Friday, August 17, 2007

Unfortuneately, Reporting Without Attribution is Covered by Speech and Debate Clause

Ed Morrisey has the story of Patty Murray, a bridge that the "Children" had to walk across due to weight restrictions that doesn't really exist.
Murray, who made headlines by pointing out Osama bin Laden's educational career after 9/11, used the St. Anthony Bridge collapse to rail against the Bush administration's supposed callousness towards our nation's infrastructure. The Hill and the Seattle Times noted the exchanges (h/t CQ reader Stoo):
A day after the bridge collapsed in Minneapolis, Sen. Patty Murray joined other Senate Democrats to accuse the Bush administration of failing to maintain the country's bridges. And she had a dynamite anecdote:

"I have learned of a bridge where school buses have to stop and let all of the children out and pick them up on the other side because of weight restrictions."
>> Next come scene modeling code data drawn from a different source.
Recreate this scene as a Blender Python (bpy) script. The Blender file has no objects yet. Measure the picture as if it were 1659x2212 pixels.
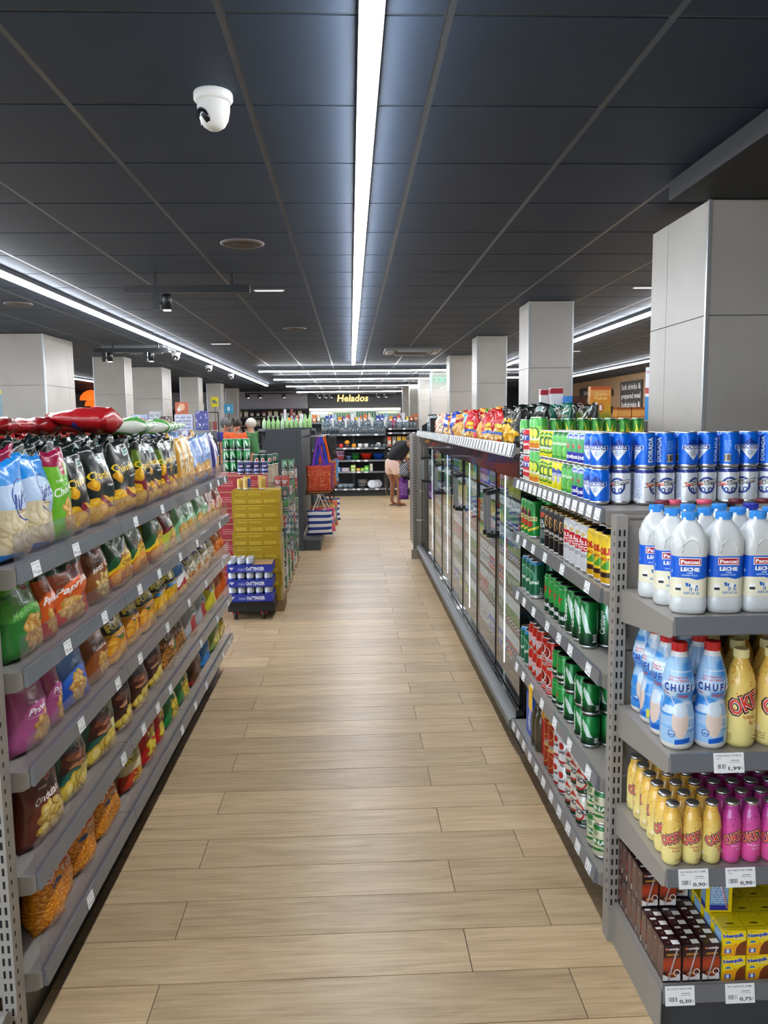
import bpy, bmesh, math, random
import numpy as np
from mathutils import Vector, Matrix
random.seed(7)
SC = bpy.context.scene
COL = SC.collection
PI = math.pi

# ---------------------------------------------------------------- camera
def cam_axes(yaw, pitch, roll):
    f = np.array([math.sin(yaw)*math.cos(pitch), math.cos(yaw)*math.cos(pitch), math.sin(pitch)])
    r = np.array([math.cos(yaw), -math.sin(yaw), 0.0])
    u = np.cross(r, f)
    return r*math.cos(roll)+u*math.sin(roll), -r*math.sin(roll)+u*math.cos(roll), f
cr, cu, cf = cam_axes(0.04123624, -0.1160312, -0.01170826)
cd = bpy.data.cameras.new('camera')
cam = bpy.data.objects.new('camera', cd); COL.objects.link(cam)
cam.matrix_world = Matrix(((cr[0], cu[0], -cf[0], 0), (cr[1], cu[1], -cf[1], 0), (cr[2], cu[2], -cf[2], 1.62), (0, 0, 0, 1)))
cd.sensor_fit = 'HORIZONTAL'; cd.sensor_width = 36; cd.lens = 36*1695.9/1659
cd.clip_start = 0.05; cd.clip_end = 120
SC.camera = cam

# ---------------------------------------------------------------- world: bright daylight outside the shop windows
W = bpy.data.worlds.new('daylight'); SC.world = W; W.use_nodes = True
bg = W.node_tree.nodes['Background']
bg.inputs[0].default_value = (0.68, 0.84, 1.0, 1); bg.inputs[1].default_value = 3.8
SC.view_settings.view_transform = 'Standard'; SC.view_settings.look = 'None'
SC.view_settings.gamma = 1; SC.view_settings.use_curve_mapping = False
SC.view_settings.exposure = 0.58
TUBE = 34.0                      # strength of the ceiling strip lights
SC.cycles.use_denoising = True
SC.cycles.transparent_max_bounces = 24
SC.cycles.max_bounces = 7
SC.cycles.sample_clamp_indirect = 6.0
SC.cycles.caustics_reflective = False; SC.cycles.caustics_refractive = False

# ---------------------------------------------------------------- materials
def lin(c):
    if isinstance(c, str):
        c = c.lstrip('#'); c = [int(c[i:i+2], 16)/255 for i in (0, 2, 4)]
    return tuple(((v+0.055)/1.055)**2.4 if v > 0.04045 else v/12.92 for v in c[:3])
MATS = {}
def mat(name, col, rough=0.5, metal=0.0, emit=None, es=0.0, spec=0.5, coat=0.0, bump=None, vary=0.0, varscale=4.0):
    if name in MATS: return MATS[name]
    m = bpy.data.materials.new(name); m.use_nodes = True; MATS[name] = m
    nt = m.node_tree; b = nt.nodes['Principled BSDF']
    b.inputs['Base Color'].default_value = (*lin(col), 1)
    b.inputs['Roughness'].default_value = rough; b.inputs['Metallic'].default_value = metal
    b.inputs['Specular IOR Level'].default_value = spec
    b.inputs['Coat Weight'].default_value = coat
    if emit is not None:
        b.inputs['Emission Color'].default_value = (*lin(emit), 1); b.inputs['Emission Strength'].default_value = es
    if vary:
        g = nt.nodes.new('ShaderNodeNewGeometry'); n = nt.nodes.new('ShaderNodeTexNoise'); n.inputs['Scale'].default_value = varscale; n.inputs['Detail'].default_value = 5
        r = nt.nodes.new('ShaderNodeValToRGB'); c = lin(col)
        r.color_ramp.elements[0].position = 0.3; r.color_ramp.elements[1].position = 0.7
        r.color_ramp.elements[0].color = (*[v*(1-vary) for v in c], 1); r.color_ramp.elements[1].color = (*[min(1, v*(1+vary)) for v in c], 1)
        nt.links.new(g.outputs['Position'], n.inputs['Vector']); nt.links.new(n.outputs['Fac'], r.inputs['Fac']); nt.links.new(r.outputs['Color'], b.inputs['Base Color'])
    if bump:
        addbump(nt, b, *bump)
    return m
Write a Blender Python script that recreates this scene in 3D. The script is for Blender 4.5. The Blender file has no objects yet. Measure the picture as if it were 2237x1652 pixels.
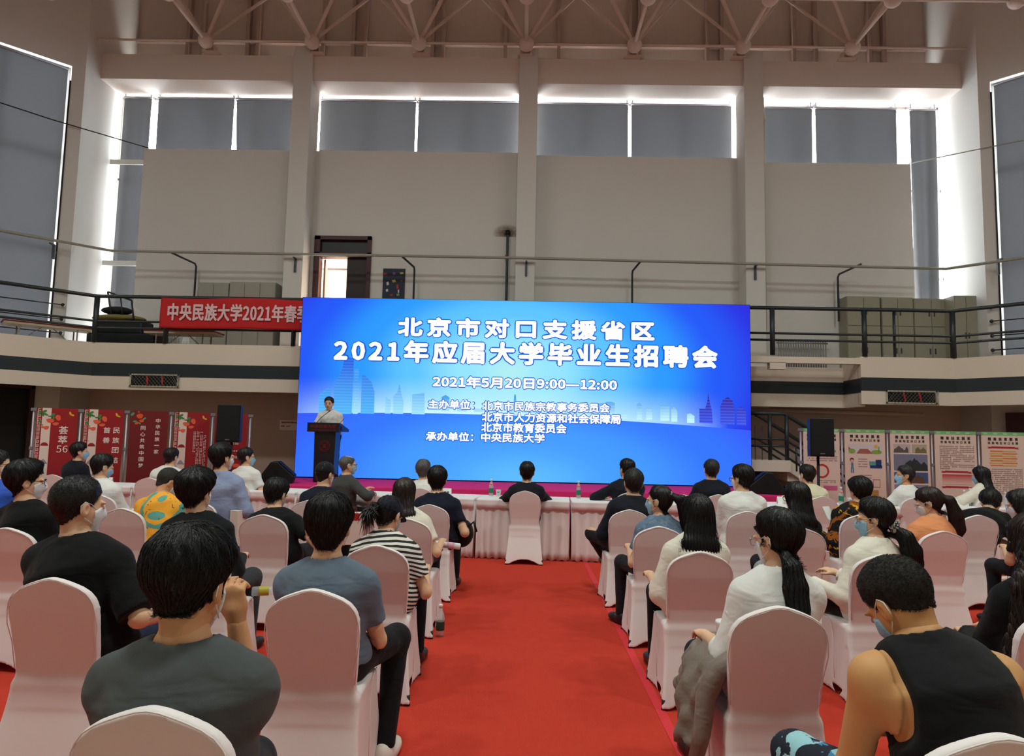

The Hill reports that the anecdote was quickly repeated by Senate Majority Leader Harry Reid:

"The children have to walk across the bridge!" he declared in outrage.
My Lord! Where is this bridge, where The ChildrenTM are at risk? Why haven't the parents and local community acted to protect them? Why hasn't George Bush flown out to survey the scene?

Actually, in retrospect, Harry Reid began asking questions, too. And that's where Patty Murray and her office got a little fuzzy on the details:
So where's this limited-purpose bridge? Reid's office said to ask Murray. Murray said to call her office. Spokesman Mike Spahn looked into it. A couple of weeks later, where is that bridge?

Well, Spahn doesn't know. He said an unnamed member told Murray the story minutes before she addressed reporters, but she didn't hear where it was.
Well, what a shock. Patty Murray, one of the dimmest bulbs in this or any other Senate, went on the Senate floor to make an accusation against the Bush administration without checking the evidence to see if it was, you know, actually true. Everywhere else in the nation, this would be called "making crap up". It would also be called, "exploiting a tragedy for purely partisan purposes," and it makes Murray little more than a ghoul.
In relation to my last post, this seems pretty bad. But unlike journalists who can get fired for plagiarism or fabrication, the Speech and Debate clause protects Senators and Congressmen from their stupidity, at least temporarily one hopes.